#### EXERCISE MATERIAL

***

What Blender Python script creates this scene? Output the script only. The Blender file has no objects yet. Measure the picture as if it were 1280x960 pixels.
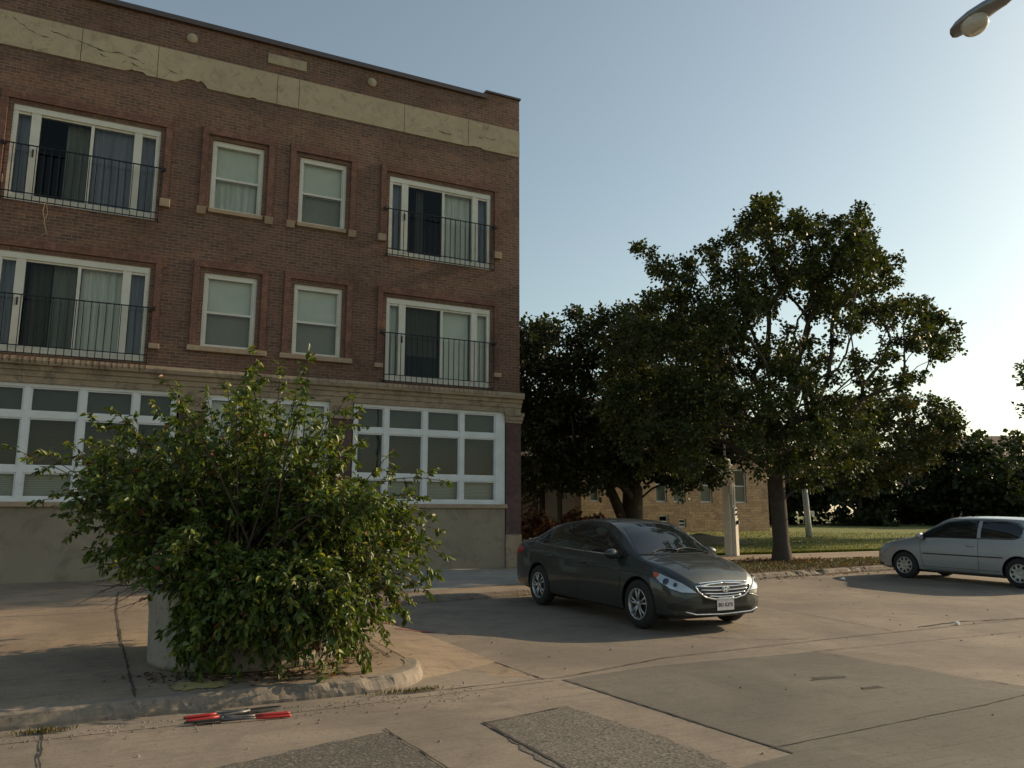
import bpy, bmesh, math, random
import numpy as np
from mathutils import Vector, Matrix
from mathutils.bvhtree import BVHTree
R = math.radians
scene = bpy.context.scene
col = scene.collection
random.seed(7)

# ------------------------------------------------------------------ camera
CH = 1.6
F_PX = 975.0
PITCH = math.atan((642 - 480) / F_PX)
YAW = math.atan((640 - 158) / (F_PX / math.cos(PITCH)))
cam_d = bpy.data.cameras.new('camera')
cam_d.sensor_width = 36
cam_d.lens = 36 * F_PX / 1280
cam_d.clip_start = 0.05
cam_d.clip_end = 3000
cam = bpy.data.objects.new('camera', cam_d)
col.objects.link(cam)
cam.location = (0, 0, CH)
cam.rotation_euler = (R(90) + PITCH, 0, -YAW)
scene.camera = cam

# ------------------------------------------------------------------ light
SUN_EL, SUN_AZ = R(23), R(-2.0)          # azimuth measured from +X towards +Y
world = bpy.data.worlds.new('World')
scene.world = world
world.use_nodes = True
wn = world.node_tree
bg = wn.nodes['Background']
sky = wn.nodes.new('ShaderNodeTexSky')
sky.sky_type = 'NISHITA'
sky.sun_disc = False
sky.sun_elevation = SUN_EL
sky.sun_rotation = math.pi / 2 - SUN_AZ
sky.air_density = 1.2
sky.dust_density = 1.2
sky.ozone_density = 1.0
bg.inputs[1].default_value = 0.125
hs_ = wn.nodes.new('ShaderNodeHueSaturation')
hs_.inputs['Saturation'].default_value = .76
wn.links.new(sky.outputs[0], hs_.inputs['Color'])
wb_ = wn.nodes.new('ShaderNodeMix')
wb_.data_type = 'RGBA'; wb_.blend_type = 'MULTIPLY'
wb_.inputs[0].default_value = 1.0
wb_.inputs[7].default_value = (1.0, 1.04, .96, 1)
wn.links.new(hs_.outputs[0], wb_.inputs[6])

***

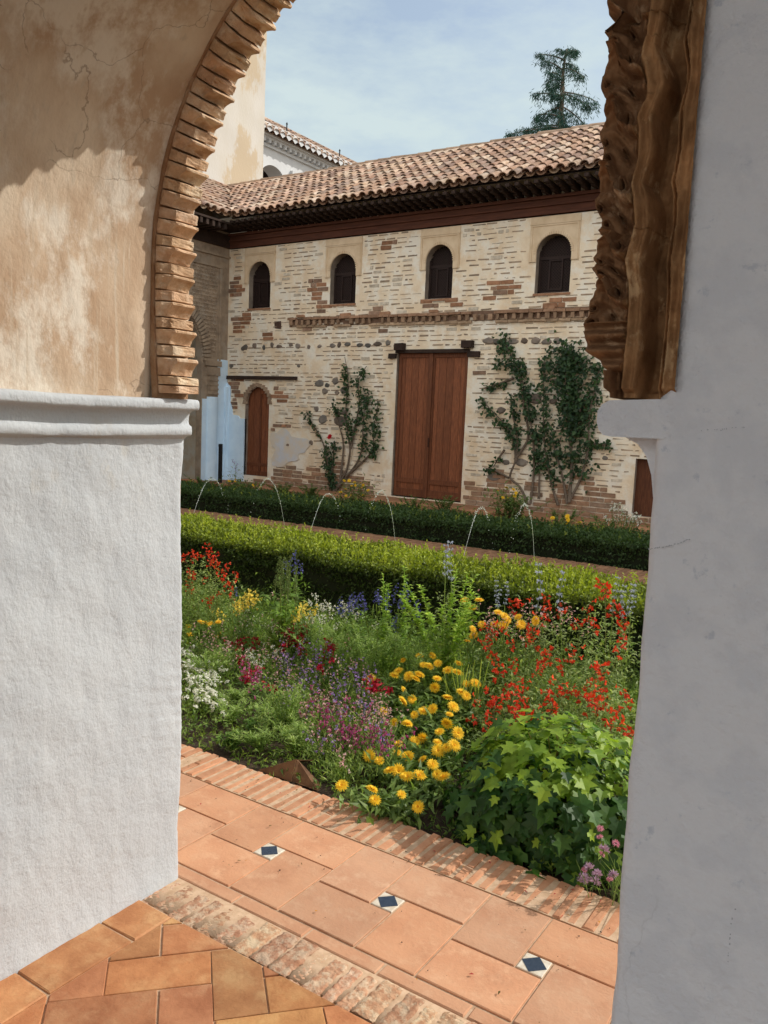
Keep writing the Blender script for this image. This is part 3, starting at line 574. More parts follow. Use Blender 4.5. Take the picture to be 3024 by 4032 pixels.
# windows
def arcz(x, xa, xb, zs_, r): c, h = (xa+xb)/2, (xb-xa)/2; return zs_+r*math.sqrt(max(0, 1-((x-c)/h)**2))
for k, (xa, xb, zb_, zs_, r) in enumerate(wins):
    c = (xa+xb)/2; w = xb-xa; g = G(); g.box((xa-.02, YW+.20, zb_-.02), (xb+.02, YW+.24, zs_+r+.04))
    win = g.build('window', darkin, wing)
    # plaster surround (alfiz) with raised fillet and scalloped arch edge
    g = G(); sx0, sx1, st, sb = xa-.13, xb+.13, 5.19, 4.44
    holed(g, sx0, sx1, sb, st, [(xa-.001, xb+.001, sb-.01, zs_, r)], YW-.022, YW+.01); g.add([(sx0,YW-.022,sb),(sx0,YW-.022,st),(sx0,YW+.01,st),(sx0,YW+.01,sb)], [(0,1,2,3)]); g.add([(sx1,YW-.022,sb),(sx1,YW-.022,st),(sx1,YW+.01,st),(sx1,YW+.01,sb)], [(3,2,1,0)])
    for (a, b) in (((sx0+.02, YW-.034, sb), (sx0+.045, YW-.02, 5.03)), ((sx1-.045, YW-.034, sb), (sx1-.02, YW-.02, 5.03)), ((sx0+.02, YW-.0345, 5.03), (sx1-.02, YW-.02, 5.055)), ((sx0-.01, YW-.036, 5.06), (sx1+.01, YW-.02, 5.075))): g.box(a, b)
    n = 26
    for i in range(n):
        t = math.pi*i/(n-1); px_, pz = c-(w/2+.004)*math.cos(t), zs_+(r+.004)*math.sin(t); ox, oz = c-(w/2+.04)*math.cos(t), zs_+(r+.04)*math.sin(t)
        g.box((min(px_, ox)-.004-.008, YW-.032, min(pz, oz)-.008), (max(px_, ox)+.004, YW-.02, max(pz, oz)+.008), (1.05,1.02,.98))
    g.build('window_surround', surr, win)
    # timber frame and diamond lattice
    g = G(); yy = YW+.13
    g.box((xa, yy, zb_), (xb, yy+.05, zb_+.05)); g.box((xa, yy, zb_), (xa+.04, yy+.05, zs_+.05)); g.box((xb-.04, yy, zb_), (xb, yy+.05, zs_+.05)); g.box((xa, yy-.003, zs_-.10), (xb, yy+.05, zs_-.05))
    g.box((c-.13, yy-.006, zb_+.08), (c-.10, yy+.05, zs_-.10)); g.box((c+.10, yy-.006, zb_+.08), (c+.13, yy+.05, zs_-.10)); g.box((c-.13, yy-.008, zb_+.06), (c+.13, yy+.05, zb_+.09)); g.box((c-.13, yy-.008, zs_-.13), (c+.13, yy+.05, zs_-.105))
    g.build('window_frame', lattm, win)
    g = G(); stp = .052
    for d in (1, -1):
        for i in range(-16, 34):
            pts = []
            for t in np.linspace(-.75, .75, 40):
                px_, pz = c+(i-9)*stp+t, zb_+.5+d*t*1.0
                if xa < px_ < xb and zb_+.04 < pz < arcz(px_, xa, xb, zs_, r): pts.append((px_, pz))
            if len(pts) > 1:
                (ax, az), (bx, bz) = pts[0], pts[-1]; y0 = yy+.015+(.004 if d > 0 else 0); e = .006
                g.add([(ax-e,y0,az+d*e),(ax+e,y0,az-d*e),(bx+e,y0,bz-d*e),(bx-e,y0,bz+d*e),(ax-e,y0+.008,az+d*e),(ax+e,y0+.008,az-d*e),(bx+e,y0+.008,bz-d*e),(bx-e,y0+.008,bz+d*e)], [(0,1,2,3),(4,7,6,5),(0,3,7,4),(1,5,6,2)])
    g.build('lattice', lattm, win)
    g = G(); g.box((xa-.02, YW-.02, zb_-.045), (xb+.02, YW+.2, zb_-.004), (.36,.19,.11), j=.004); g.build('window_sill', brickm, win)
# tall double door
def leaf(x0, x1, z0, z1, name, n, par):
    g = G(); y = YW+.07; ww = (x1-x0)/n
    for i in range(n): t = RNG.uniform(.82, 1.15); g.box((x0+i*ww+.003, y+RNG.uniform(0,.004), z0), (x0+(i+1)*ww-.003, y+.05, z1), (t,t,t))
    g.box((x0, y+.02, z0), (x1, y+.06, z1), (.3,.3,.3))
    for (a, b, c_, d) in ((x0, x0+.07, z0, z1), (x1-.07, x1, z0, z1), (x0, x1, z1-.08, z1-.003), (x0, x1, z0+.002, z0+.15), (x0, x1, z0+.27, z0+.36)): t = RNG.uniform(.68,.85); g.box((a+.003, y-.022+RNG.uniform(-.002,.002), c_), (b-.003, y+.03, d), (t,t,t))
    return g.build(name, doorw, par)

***

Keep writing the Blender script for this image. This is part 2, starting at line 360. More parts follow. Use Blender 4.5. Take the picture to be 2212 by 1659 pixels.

***

#### PROBLEM DETAILS
Above this task is a listing with pictures in it. Retype only the lines from the one containing "What Blender Python" through the one containing "scene.camera = cam", both included, and not the pictures.

#### THE COMPLETED TASK
What Blender Python script creates this scene? Output the script only. The Blender file has no objects yet. Measure the picture as if it were 1280x960 pixels.
import bpy, bmesh, math, random
import numpy as np
from mathutils import Vector, Matrix
from mathutils.bvhtree import BVHTree
R = math.radians
scene = bpy.context.scene
col = scene.collection
random.seed(7)

# ------------------------------------------------------------------ camera
CH = 1.6
F_PX = 975.0
PITCH = math.atan((642 - 480) / F_PX)
YAW = math.atan((640 - 158) / (F_PX / math.cos(PITCH)))
cam_d = bpy.data.cameras.new('camera')
cam_d.sensor_width = 36
cam_d.lens = 36 * F_PX / 1280
cam_d.clip_start = 0.05
cam_d.clip_end = 3000
cam = bpy.data.objects.new('camera', cam_d)
col.objects.link(cam)
cam.location = (0, 0, CH)
cam.rotation_euler = (R(90) + PITCH, 0, -YAW)
scene.camera = cam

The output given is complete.